Oh I agree with you there, but I meant the link between verbal intelligence (ie the cognitive faculty of using, retrieving and producing language accurately) and hand dexterity (ie the motor neurons used in the act of manipulating things with one's dominant hand). Neuroscience suggests that the same or similarly-located motor neurons activate in similar ways during both activities, which is why both language and most people's dominant hand are processed in the left hemisphere and why language is thought in some quarters to have evolved from gestures (think sign language.) So mine was a larger point about the benefits of handwriting generally - nothing to do with Chinese or the nature of its script (or indeed its script-independent expressiveness).

Posted
On 2/16/2023 at 9:47 AM, realmayo said:

Also what puzzles me is the idea that nuking a 'write characters' deck is qualitatively different from nuking a 'recognise words' deck.

 


That's a good point, and I've thought about that a fair deal. SRS tests, in general, help a person retain a certain subset of words/characters: the ones that are not so common that they show up constantly (so you don't really need to drill them), and also not so rare that they are virtually irrelevant to a modern speaker. Otherwise, without a way to focus and drill on those moderately-rare words, you end up in the scenario that is similar to the one that Sanchuan helpfully described above: "you'll effectively be drilling 是就这 day in day out... but infrequent characters won't stick." I think the same thing is true for word recognition, as well as writing.
 

In my case, my character writing test has gotten down to 5-10 reviews per day--a maximum of just a couple minutes! This whole discussion thread has actually inspired me to keep that test (and only that test) going.

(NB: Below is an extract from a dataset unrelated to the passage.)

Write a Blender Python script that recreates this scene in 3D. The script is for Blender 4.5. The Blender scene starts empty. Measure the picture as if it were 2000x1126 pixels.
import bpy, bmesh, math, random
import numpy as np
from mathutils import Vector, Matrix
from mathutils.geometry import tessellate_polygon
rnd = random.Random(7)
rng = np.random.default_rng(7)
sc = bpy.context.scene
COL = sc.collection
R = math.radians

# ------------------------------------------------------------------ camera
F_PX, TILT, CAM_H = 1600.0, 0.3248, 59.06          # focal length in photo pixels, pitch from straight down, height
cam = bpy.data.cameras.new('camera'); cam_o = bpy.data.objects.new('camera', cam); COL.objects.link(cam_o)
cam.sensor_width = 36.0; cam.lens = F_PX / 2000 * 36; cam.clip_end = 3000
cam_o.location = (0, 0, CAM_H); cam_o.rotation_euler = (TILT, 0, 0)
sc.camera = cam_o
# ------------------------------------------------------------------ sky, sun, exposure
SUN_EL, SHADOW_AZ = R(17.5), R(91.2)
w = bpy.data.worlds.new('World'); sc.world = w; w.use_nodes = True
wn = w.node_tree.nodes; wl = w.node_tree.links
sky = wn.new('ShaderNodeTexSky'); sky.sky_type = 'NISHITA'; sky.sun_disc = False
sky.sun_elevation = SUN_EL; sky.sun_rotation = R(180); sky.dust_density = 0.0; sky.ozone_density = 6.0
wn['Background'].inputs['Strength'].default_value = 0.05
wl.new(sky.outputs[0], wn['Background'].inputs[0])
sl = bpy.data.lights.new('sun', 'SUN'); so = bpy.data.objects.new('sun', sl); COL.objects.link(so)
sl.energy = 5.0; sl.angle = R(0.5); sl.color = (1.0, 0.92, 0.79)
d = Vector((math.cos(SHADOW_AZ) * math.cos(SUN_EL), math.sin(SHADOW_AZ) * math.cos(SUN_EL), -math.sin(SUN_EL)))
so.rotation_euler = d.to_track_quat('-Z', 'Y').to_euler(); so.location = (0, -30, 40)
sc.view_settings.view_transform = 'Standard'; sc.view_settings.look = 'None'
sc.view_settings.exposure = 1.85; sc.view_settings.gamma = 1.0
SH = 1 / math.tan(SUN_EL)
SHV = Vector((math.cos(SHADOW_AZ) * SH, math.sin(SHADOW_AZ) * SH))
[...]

My word recognition test did seem to be outliving its usefulness, though. It will never get down a convenient 5-10 reviews a day, but is stuck at 100-120, mostly repeating the 5-10% of my word list that consists of the extremely stubborn and often not very important words that I keep endlessly forgetting. And even then, I can often understand them when I seem them in the context of the "real world," like in a book or an article. I feel like I've reached a critical mass where I can read a newspaper article without a dictionary, etc., so I thought, well, I guess it's time for something different.